Instruction.
Below are the records; locate each line with the word "finishes" and copy it.

Records to use.
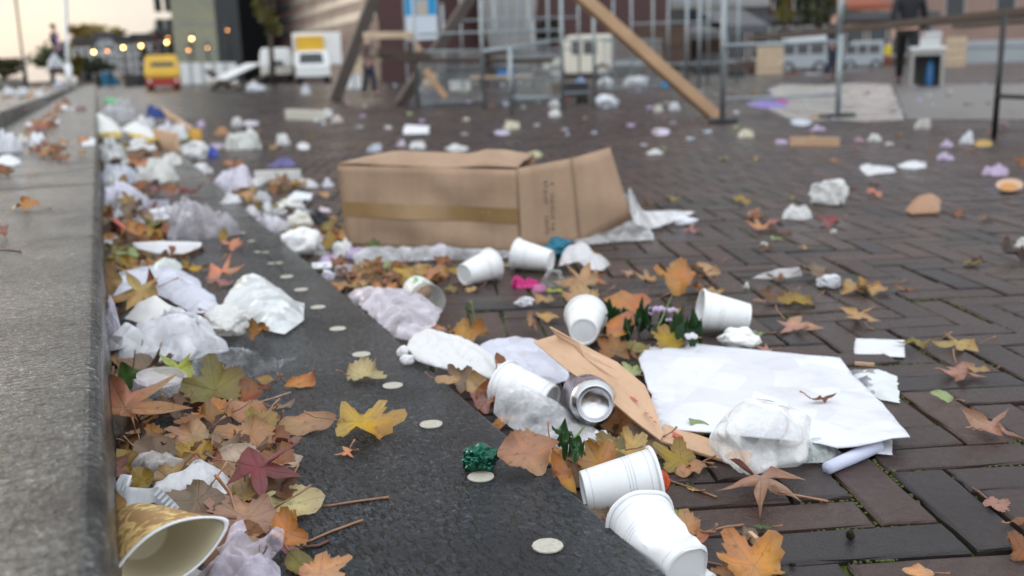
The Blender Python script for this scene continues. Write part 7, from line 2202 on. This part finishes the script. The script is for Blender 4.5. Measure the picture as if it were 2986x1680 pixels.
for i, (x, y, dim) in enumerate([(273, 152, 0), (313, 149, 1), (359, 139, 0), (411, 134, 0), (486, 124, 0), (559, 113, 0), (490, 110, 2), (549, 147, 1), (605, 140, 2), (663, 88, 2)]):
    Y = 60 if dim < 2 else 66
    p = pt(x, y, Y); s = mpp(p)
    b = Vector((p.x, p.y, -.0))
    root = empty('street_lamp', b)
    root['label'] = ['lit street lamp %s' % w_ for w_ in ('nearest the person on the steps', 'second from the person on the steps', 'above the bushes before the row houses', 'just left above the yellow truck', 'right above the yellow truck cab', 'with the brightest light on the glass tower', 'faintly doubled above the yellow truck', 'dimmer and lower on the glass tower foot', 'faint at the right foot of the tower', 'faint on the dark tower column')][i]
    root['category'] = 'street lamp'; root['group'] = 'street lamps far behind'
    MB().tube([Vector((0, .15, 0)), Vector((0, .15, p.z + .3)), Vector((0, .0, p.z + .32))], .045, 8).build('pole', M['dark_column'], root, True)
    MB().lathe([(.0, .2), (.16, .12), (.2, .06), (.0, .06)], 14, Matrix.Translation((0, -.02, p.z + .08))).build('shade', M['dark_column'], root, True)
    r_ = s * (3.6, 3.2, 2.6)[dim]
    MB().ball((0, -.02, p.z), r_, 12, 8).build('bulb', M['lit_lamp'] if dim == 0 else M['dim_lamp'], root, True)

# ---- buildings
def block(name, label, x0, x1, ytop, ybot, Y0, Y1, wall, depth=12, wins=None, roof=None, key=None, bands=None, winmat='dark_glass'):
    """a building whose visible front runs from pixel x0 (at distance Y0) to x1 (at Y1)"""
    a = pt(x0, hz(x0), Y0); b = pt(x1, hz(x1), Y1); a.z = b.z = 0
    zt = pt((x0 + x1) / 2, ytop, (Y0 + Y1) / 2).z
    ex = (b - a).normalized(); ey = Vector((-ex.y, ex.x, 0)); W_ = (b - a).length
    root = empty(name, a); root['label'] = label; root['category'] = 'building'
    m = Matrix((ex, ey, Vector((0, 0, 1)))).transposed().to_4x4()
    MB().box((0, 0, -.2), (W_, depth, zt), m).build('wall', M[wall], root)
    if roof == 'gable':
        MB().add([m @ Vector(q) for q in ((-.3, -.3, zt + .01), (W_ + .3, -.3, zt + .01), (W_ + .3, depth / 2, zt + depth * .32), (-.3, depth / 2, zt + depth * .32), (-.3, depth + .3, zt + .01), (W_ + .3, depth + .3, zt + .01))], [(0, 1, 2, 3), (3, 2, 5, 4), (0, 3, 4), (1, 5, 2)]).build('roof', M['slate'], root)
    elif roof == 'flat':
        MB().box((-.2, -.2, zt + .003), (W_ + .2, depth + .2, zt + .4), m).build('roof', M['slate'], root)
    if wins:
        nx, ny, z0, z1, fw, fh, fr = wins
        wd = None
        for i in range(nx):
            for j in range(ny):
                cx_, cz_ = W_ * (i + .5) / nx, z0 + (z1 - z0) * (j + .5) / ny
                hw, hh = W_ / nx * fw / 2, (z1 - z0) / ny * fh / 2
                if wd is None:
                    wd = MB().box((-hw, -.05, -hh), (hw, -.004, hh), m).build('window', M[winmat], root)
                    wf = MB().box((-hw - .12, -.03, -hh - .12), (hw + .12, -.002, hh + .12), m).build('frame', M[fr], wd)
                    w0, f0 = wd, wf
                else:
                    w0 = wd.copy(); col.objects.link(w0); f0 = wf.copy(); col.objects.link(f0); f0.parent = w0
                w0.location = m @ Vector((cx_, 0, cz_)); 
    if bands:
        z0, z1, n, mt = bands
        for j in range(n):
            zz = z0 + (z1 - z0) * j / n
            MB().box((0, -.08, zz), (W_, -.003, zz + (z1 - z0) / n * .45), m).build('window_band', M[mt], root)
    if key: LAND[key] = ((x0 + x1) / 2, (ytop + ybot) / 2)
    return root, m, W_, zt
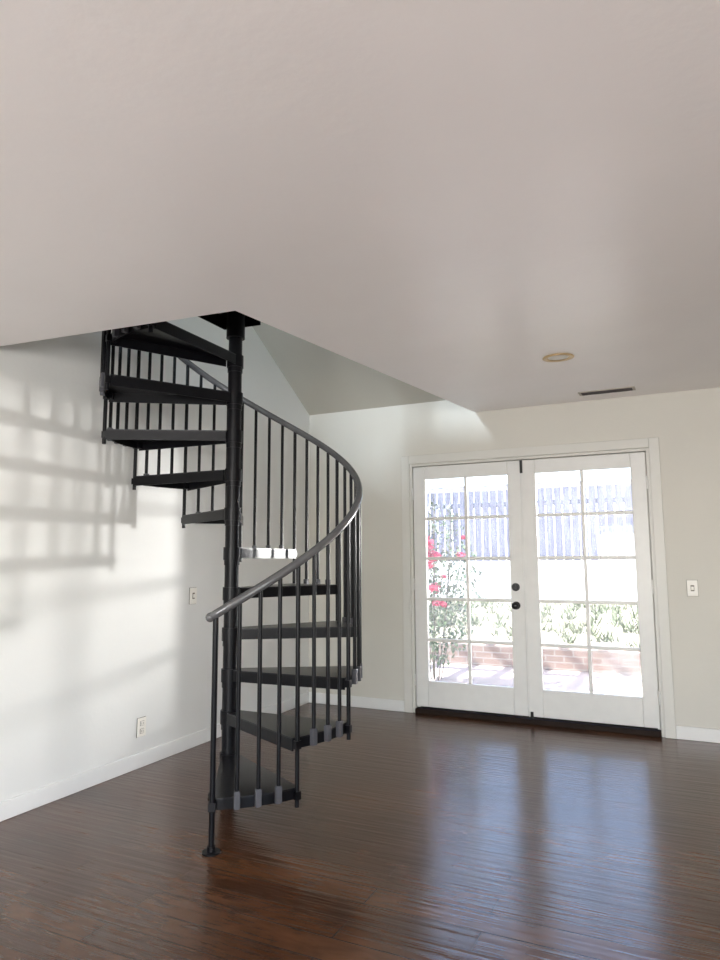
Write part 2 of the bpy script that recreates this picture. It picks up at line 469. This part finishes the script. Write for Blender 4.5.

Result of the task.
The Blender Python script for this scene continues. Write part 7, from line 2202 on. This part finishes the script. The script is for Blender 4.5. Measure the picture as if it were 2986x1680 pixels.
Write part 2 of the bpy script that recreates this picture. It picks up at line 469. This part finishes the script. Write for Blender 4.5.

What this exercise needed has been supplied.